Our new bartender friend, not being one to leave us wandering aimlessly, insisted on taking us to another bohemian joint before taking off, and we ended up in a basement bar known as Gerry's where we felt far more at home that we had in Groucho's. It wasn't dirty, but it was a bit scruffy. Suited us down to the ground. We were clean but scruffy, too. Dick introduced us to the owner who promptly bought us a round of drinks, and after saying hi to a few friends the esteemed Mister Bradsell headed out into the night leaving us in a very friendly atmosphere. Gerry's is the sort of place where, well, let me tell you, Gerry's is the sort of place where you can find yourself arm wrestling female Australian pub owners at two of the clock in the a. m.
I can't for the life of me remember her name, or the name of the pub she owns, but this Sheila, short on height, tall on fun, challenged me to a muscle match for one reason or another. I don't remember why. I'm betting that she doesn't, either. But the reason isn't what's really important. What's important is that I was in one of the greatest bars I've ever been to, in the middle of London town, arm wrestling a woman from Oz, and if I'd been wearing any, my socks would have been laughed right off of my feet that night. I didn't actually lose the arm-wrestling match, but I didn't actually win either. She accused me of holding back. She was wrong.
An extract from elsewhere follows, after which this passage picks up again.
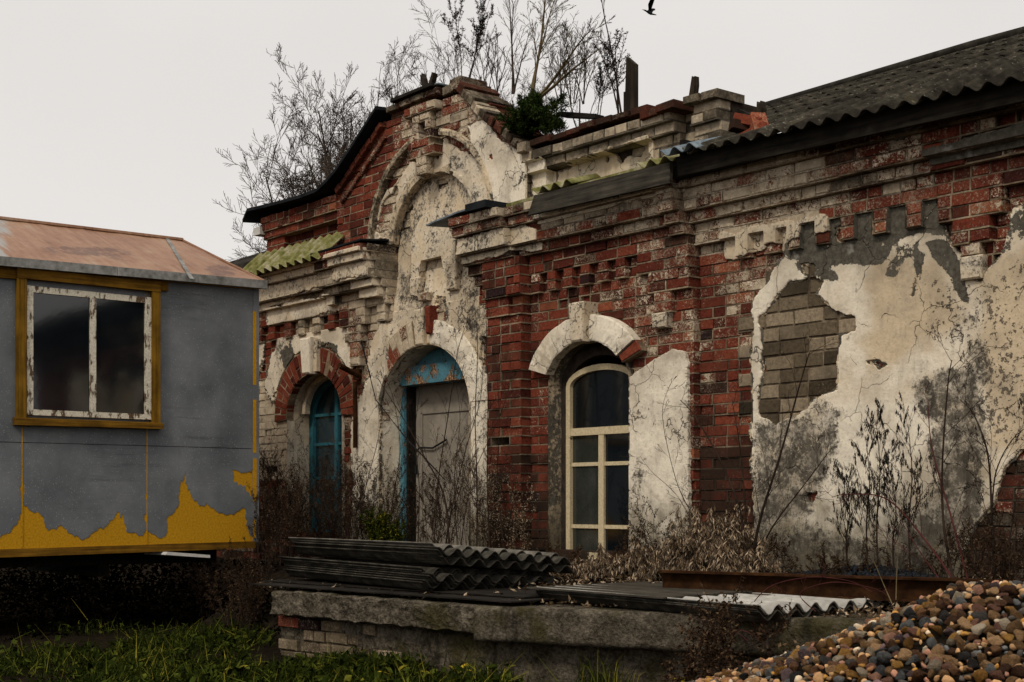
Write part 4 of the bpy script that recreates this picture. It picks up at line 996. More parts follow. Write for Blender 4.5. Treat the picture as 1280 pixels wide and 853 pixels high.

Bill and I laughed and drank and chatted and made merry. Then we drank some more, laughed some more, and made even merrier. For a grand finale, after the closing bell had tolled and we'd settled our tab--this at about three a.m.--the woman behind the stick challenged me to another arm-wrestling match. Skinny young blonde thing she was, too. I beat her hands down, so to speak. Took some doing, though. And my only defense is a skin-full of liquor.
The London Bar Show was unspeakably wonderful. I have stories about the cocktails and the bars and the bartenders and the multi-national bartender camaraderie that was in the air that week that I'll hopefully eat out on for years to come. I'll be there again next year, and if you can possibly make it, it's a good thing to do. The Bradsell night was something else, though. Just a night out with the lads down the pub. You never know what's gonna go down there, do you? That's the magic of the mahogany.